It is cool technology when it works, and I enjoyed working with it.
It simply isn't ready for commercial applications, IMHO.
-John
Scott Harper wrote:
Hi,
About a year ago I dipped into this list for a while. I was
considering some
development with quicktime and spent some time evaluating the java
option
with some basic apps from the SDK and some monitoring of the list for a
while. At the time there was a lot of discontent and a feeling that
QT for
Java was becoming increasingly difficult to use with little support,
increasing depreciation of features and a lack of clarity regarding its
future. After that period of evaluation I decided to struggled on
and try to
get all I could from the javascript interface. However, this this
now seems
incapable of meeting my future needs. I was wondering what the
consensus is
now. If you had a blank page would you go the QT for Java route?

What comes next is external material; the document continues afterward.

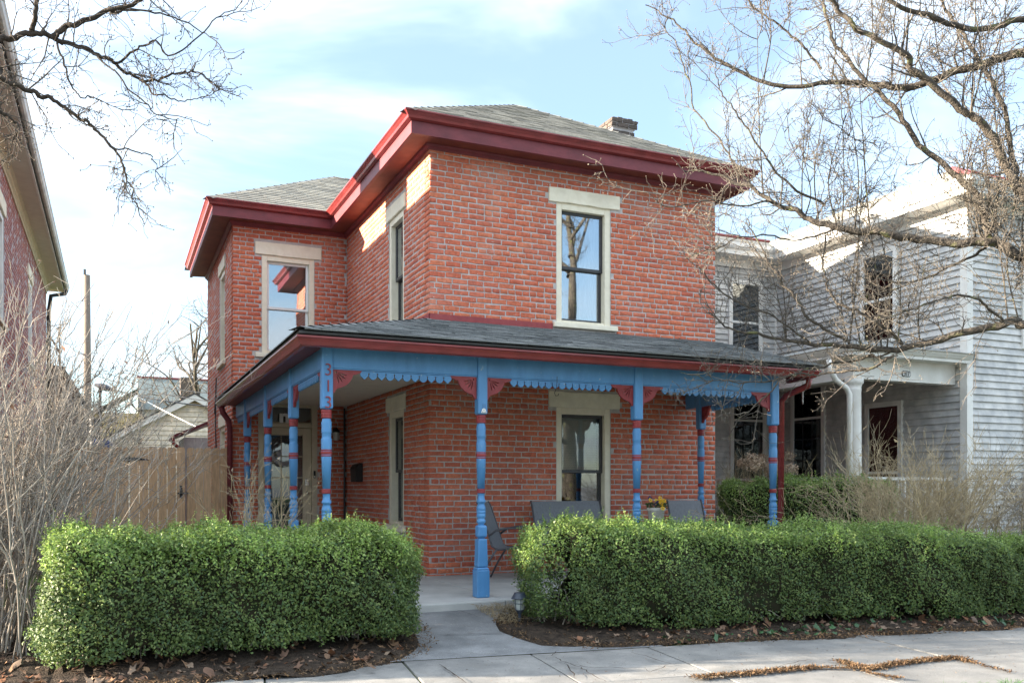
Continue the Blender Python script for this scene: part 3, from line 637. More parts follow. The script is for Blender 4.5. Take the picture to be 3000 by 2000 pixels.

I have gone through a similar search in a project I intend to begin
very soon here. I like Quicktime, thanks to cross-platform-ability,
but wasn't sure about how good QTJ is. Basically, I've decided that
yes, it can do basically everything I need it to. It's certainly not
going to be OBVIOUS, but it'll at least be pretty straightforward
once I DO figure it all out.
Apple's code, I've observed, is HORRIBLY badly documented (for
beginners to approach, at least), but is otherwise rock-solid.
I recommend dipping into it, because it seems that they're becoming
steadily more aware that people actually USE QTJ, and thus are
beginning to improve it...? Anyone else have something to add on
this? (I'm not the least bit an expert in QTJ, so I'm sure my
perception is a little mistaken somewhere.)